- **INFORMATION SHOWN**:
[start]

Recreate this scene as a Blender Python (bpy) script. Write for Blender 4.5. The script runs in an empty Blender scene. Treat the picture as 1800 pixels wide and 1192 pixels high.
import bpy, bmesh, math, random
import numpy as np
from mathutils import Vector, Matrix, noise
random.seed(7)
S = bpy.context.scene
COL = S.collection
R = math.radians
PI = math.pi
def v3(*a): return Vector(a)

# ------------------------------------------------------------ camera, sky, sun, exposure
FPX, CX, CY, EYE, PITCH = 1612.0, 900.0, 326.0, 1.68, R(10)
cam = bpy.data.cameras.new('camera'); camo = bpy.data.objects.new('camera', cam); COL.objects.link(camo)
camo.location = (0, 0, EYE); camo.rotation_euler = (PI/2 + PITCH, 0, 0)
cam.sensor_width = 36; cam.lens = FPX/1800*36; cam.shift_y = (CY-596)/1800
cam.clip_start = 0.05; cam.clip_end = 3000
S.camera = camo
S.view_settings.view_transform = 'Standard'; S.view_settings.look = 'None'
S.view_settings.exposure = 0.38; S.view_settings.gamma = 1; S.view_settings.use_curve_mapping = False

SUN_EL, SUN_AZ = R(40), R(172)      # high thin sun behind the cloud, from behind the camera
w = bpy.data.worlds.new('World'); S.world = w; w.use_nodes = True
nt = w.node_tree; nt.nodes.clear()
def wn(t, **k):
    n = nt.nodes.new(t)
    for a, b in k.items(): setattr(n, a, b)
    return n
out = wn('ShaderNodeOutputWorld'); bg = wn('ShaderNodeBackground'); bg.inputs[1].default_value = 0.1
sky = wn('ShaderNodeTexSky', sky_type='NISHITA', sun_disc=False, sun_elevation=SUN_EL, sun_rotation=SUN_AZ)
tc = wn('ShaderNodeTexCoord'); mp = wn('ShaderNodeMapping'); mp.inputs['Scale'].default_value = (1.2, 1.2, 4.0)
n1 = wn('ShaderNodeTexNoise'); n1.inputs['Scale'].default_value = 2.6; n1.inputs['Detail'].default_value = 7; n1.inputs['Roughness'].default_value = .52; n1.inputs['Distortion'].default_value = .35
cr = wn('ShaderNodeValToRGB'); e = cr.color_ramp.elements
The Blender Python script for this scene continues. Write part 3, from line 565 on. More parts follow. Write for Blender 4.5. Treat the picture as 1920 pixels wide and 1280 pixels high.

[end]

- **WHAT TO DO**: Please repeat word for word the lines above that run from the beginning through the line containing "S.view_settings.exposure = 0.38;", keeping both the first and that last line.

- **RESPONSE**:
Recreate this scene as a Blender Python (bpy) script. Write for Blender 4.5. The script runs in an empty Blender scene. Treat the picture as 1800 pixels wide and 1192 pixels high.
import bpy, bmesh, math, random
import numpy as np
from mathutils import Vector, Matrix, noise
random.seed(7)
S = bpy.context.scene
COL = S.collection
R = math.radians
PI = math.pi
def v3(*a): return Vector(a)

# ------------------------------------------------------------ camera, sky, sun, exposure
FPX, CX, CY, EYE, PITCH = 1612.0, 900.0, 326.0, 1.68, R(10)
cam = bpy.data.cameras.new('camera'); camo = bpy.data.objects.new('camera', cam); COL.objects.link(camo)
camo.location = (0, 0, EYE); camo.rotation_euler = (PI/2 + PITCH, 0, 0)
cam.sensor_width = 36; cam.lens = FPX/1800*36; cam.shift_y = (CY-596)/1800
cam.clip_start = 0.05; cam.clip_end = 3000
S.camera = camo
S.view_settings.view_transform = 'Standard'; S.view_settings.look = 'None'
S.view_settings.exposure = 0.38; S.view_settings.gamma = 1; S.view_settings.use_curve_mapping = False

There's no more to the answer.